— BEGIN —

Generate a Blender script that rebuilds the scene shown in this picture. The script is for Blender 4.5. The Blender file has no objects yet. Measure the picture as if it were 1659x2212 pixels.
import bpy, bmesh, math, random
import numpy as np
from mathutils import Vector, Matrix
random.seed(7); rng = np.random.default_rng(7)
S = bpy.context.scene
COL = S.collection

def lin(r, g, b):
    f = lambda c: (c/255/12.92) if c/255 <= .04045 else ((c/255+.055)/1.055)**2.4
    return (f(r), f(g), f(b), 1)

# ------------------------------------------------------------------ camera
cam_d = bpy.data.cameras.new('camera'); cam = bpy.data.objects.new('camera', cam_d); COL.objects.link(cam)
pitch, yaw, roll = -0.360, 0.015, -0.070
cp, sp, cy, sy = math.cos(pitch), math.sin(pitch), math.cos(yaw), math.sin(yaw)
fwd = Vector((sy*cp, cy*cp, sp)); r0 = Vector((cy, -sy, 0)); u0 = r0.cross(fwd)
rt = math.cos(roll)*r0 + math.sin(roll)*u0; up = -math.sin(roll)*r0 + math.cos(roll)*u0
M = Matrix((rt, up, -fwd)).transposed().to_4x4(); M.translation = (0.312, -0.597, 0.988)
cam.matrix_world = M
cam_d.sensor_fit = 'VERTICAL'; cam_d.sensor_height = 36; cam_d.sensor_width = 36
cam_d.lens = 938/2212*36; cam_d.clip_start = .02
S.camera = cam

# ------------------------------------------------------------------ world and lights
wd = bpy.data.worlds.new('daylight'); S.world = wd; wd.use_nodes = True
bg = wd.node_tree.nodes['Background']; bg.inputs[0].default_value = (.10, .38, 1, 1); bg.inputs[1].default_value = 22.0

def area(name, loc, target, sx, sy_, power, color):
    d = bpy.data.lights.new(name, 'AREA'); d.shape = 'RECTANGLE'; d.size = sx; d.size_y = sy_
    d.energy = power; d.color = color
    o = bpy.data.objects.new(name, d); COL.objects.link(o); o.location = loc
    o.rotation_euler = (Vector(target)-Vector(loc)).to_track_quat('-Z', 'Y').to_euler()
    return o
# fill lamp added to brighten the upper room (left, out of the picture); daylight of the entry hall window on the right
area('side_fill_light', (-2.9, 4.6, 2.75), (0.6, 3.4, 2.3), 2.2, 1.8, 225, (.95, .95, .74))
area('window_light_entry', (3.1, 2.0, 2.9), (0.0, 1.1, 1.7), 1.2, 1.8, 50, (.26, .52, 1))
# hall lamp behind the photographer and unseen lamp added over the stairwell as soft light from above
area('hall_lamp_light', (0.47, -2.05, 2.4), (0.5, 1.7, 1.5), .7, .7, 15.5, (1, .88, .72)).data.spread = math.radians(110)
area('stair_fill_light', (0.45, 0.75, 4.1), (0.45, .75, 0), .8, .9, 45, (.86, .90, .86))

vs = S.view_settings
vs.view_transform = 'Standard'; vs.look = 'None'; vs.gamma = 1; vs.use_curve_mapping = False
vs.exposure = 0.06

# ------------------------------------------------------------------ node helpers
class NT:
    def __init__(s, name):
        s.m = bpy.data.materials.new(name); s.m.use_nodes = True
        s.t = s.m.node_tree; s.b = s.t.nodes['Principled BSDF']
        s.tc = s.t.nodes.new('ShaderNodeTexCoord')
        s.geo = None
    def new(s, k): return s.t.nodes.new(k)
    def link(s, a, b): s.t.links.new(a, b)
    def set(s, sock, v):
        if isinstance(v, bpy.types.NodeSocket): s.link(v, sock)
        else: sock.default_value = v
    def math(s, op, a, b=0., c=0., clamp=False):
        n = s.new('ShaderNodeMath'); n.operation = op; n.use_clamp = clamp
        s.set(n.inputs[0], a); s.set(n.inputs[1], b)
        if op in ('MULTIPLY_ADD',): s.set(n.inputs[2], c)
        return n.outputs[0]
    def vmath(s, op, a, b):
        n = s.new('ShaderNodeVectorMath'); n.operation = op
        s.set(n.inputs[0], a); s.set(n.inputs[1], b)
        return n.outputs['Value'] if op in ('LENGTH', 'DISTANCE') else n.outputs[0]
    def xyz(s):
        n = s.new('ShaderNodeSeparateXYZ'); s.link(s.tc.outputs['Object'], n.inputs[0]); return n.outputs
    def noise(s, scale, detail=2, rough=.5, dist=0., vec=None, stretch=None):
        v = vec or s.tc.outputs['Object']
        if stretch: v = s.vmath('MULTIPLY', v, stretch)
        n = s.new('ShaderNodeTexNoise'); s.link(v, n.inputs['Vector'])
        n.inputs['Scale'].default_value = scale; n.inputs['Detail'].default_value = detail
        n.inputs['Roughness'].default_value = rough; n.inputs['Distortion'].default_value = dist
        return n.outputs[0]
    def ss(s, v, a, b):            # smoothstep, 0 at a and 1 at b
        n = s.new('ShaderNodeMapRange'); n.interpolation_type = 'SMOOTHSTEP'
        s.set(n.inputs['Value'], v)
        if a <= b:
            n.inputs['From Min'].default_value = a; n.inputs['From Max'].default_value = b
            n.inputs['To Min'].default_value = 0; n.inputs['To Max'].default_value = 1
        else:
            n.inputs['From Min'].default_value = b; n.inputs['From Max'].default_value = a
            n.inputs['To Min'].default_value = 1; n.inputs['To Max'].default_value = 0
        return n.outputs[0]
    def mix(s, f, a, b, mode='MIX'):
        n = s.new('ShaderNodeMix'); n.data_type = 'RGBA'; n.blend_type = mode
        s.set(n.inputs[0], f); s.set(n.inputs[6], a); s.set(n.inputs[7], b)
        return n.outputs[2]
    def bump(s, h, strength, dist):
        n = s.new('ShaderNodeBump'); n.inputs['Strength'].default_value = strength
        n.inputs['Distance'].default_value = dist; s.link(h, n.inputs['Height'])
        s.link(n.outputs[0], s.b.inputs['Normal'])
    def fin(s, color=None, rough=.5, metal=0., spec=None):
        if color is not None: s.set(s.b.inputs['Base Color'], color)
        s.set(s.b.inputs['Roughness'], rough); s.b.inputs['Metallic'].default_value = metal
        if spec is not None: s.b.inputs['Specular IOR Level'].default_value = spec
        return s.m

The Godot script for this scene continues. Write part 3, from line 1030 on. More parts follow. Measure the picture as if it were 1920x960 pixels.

— END —

- _Set task_
Reproduce the entire listing word for word.

- _Exercise solution_
Generate a Blender script that rebuilds the scene shown in this picture. The script is for Blender 4.5. The Blender file has no objects yet. Measure the picture as if it were 1659x2212 pixels.
import bpy, bmesh, math, random
import numpy as np
from mathutils import Vector, Matrix
random.seed(7); rng = np.random.default_rng(7)
S = bpy.context.scene
COL = S.collection

def lin(r, g, b):
    f = lambda c: (c/255/12.92) if c/255 <= .04045 else ((c/255+.055)/1.055)**2.4
    return (f(r), f(g), f(b), 1)

# ------------------------------------------------------------------ camera
cam_d = bpy.data.cameras.new('camera'); cam = bpy.data.objects.new('camera', cam_d); COL.objects.link(cam)
pitch, yaw, roll = -0.360, 0.015, -0.070
cp, sp, cy, sy = math.cos(pitch), math.sin(pitch), math.cos(yaw), math.sin(yaw)
fwd = Vector((sy*cp, cy*cp, sp)); r0 = Vector((cy, -sy, 0)); u0 = r0.cross(fwd)
rt = math.cos(roll)*r0 + math.sin(roll)*u0; up = -math.sin(roll)*r0 + math.cos(roll)*u0
M = Matrix((rt, up, -fwd)).transposed().to_4x4(); M.translation = (0.312, -0.597, 0.988)
cam.matrix_world = M
cam_d.sensor_fit = 'VERTICAL'; cam_d.sensor_height = 36; cam_d.sensor_width = 36
cam_d.lens = 938/2212*36; cam_d.clip_start = .02
S.camera = cam

# ------------------------------------------------------------------ world and lights
wd = bpy.data.worlds.new('daylight'); S.world = wd; wd.use_nodes = True
bg = wd.node_tree.nodes['Background']; bg.inputs[0].default_value = (.10, .38, 1, 1); bg.inputs[1].default_value = 22.0

def area(name, loc, target, sx, sy_, power, color):
    d = bpy.data.lights.new(name, 'AREA'); d.shape = 'RECTANGLE'; d.size = sx; d.size_y = sy_
    d.energy = power; d.color = color
    o = bpy.data.objects.new(name, d); COL.objects.link(o); o.location = loc
    o.rotation_euler = (Vector(target)-Vector(loc)).to_track_quat('-Z', 'Y').to_euler()
    return o
# fill lamp added to brighten the upper room (left, out of the picture); daylight of the entry hall window on the right
area('side_fill_light', (-2.9, 4.6, 2.75), (0.6, 3.4, 2.3), 2.2, 1.8, 225, (.95, .95, .74))
area('window_light_entry', (3.1, 2.0, 2.9), (0.0, 1.1, 1.7), 1.2, 1.8, 50, (.26, .52, 1))
# hall lamp behind the photographer and unseen lamp added over the stairwell as soft light from above
area('hall_lamp_light', (0.47, -2.05, 2.4), (0.5, 1.7, 1.5), .7, .7, 15.5, (1, .88, .72)).data.spread = math.radians(110)
area('stair_fill_light', (0.45, 0.75, 4.1), (0.45, .75, 0), .8, .9, 45, (.86, .90, .86))

vs = S.view_settings
vs.view_transform = 'Standard'; vs.look = 'None'; vs.gamma = 1; vs.use_curve_mapping = False
vs.exposure = 0.06

# ------------------------------------------------------------------ node helpers
class NT:
    def __init__(s, name):
        s.m = bpy.data.materials.new(name); s.m.use_nodes = True
        s.t = s.m.node_tree; s.b = s.t.nodes['Principled BSDF']
        s.tc = s.t.nodes.new('ShaderNodeTexCoord')
        s.geo = None
    def new(s, k): return s.t.nodes.new(k)
    def link(s, a, b): s.t.links.new(a, b)
    def set(s, sock, v):
        if isinstance(v, bpy.types.NodeSocket): s.link(v, sock)
        else: sock.default_value = v
    def math(s, op, a, b=0., c=0., clamp=False):
        n = s.new('ShaderNodeMath'); n.operation = op; n.use_clamp = clamp
        s.set(n.inputs[0], a); s.set(n.inputs[1], b)
        if op in ('MULTIPLY_ADD',): s.set(n.inputs[2], c)
        return n.outputs[0]
    def vmath(s, op, a, b):
        n = s.new('ShaderNodeVectorMath'); n.operation = op
        s.set(n.inputs[0], a); s.set(n.inputs[1], b)
        return n.outputs['Value'] if op in ('LENGTH', 'DISTANCE') else n.outputs[0]
    def xyz(s):
        n = s.new('ShaderNodeSeparateXYZ'); s.link(s.tc.outputs['Object'], n.inputs[0]); return n.outputs
    def noise(s, scale, detail=2, rough=.5, dist=0., vec=None, stretch=None):
        v = vec or s.tc.outputs['Object']
        if stretch: v = s.vmath('MULTIPLY', v, stretch)
        n = s.new('ShaderNodeTexNoise'); s.link(v, n.inputs['Vector'])
        n.inputs['Scale'].default_value = scale; n.inputs['Detail'].default_value = detail
        n.inputs['Roughness'].default_value = rough; n.inputs['Distortion'].default_value = dist
        return n.outputs[0]
    def ss(s, v, a, b):            # smoothstep, 0 at a and 1 at b
        n = s.new('ShaderNodeMapRange'); n.interpolation_type = 'SMOOTHSTEP'
        s.set(n.inputs['Value'], v)
        if a <= b:
            n.inputs['From Min'].default_value = a; n.inputs['From Max'].default_value = b
            n.inputs['To Min'].default_value = 0; n.inputs['To Max'].default_value = 1
        else:
            n.inputs['From Min'].default_value = b; n.inputs['From Max'].default_value = a
            n.inputs['To Min'].default_value = 1; n.inputs['To Max'].default_value = 0
        return n.outputs[0]
    def mix(s, f, a, b, mode='MIX'):
        n = s.new('ShaderNodeMix'); n.data_type = 'RGBA'; n.blend_type = mode
        s.set(n.inputs[0], f); s.set(n.inputs[6], a); s.set(n.inputs[7], b)
        return n.outputs[2]
    def bump(s, h, strength, dist):
        n = s.new('ShaderNodeBump'); n.inputs['Strength'].default_value = strength
        n.inputs['Distance'].default_value = dist; s.link(h, n.inputs['Height'])
        s.link(n.outputs[0], s.b.inputs['Normal'])
    def fin(s, color=None, rough=.5, metal=0., spec=None):
        if color is not None: s.set(s.b.inputs['Base Color'], color)
        s.set(s.b.inputs['Roughness'], rough); s.b.inputs['Metallic'].default_value = metal
        if spec is not None: s.b.inputs['Specular IOR Level'].default_value = spec
        return s.m

The Godot script for this scene continues. Write part 3, from line 1030 on. More parts follow. Measure the picture as if it were 1920x960 pixels.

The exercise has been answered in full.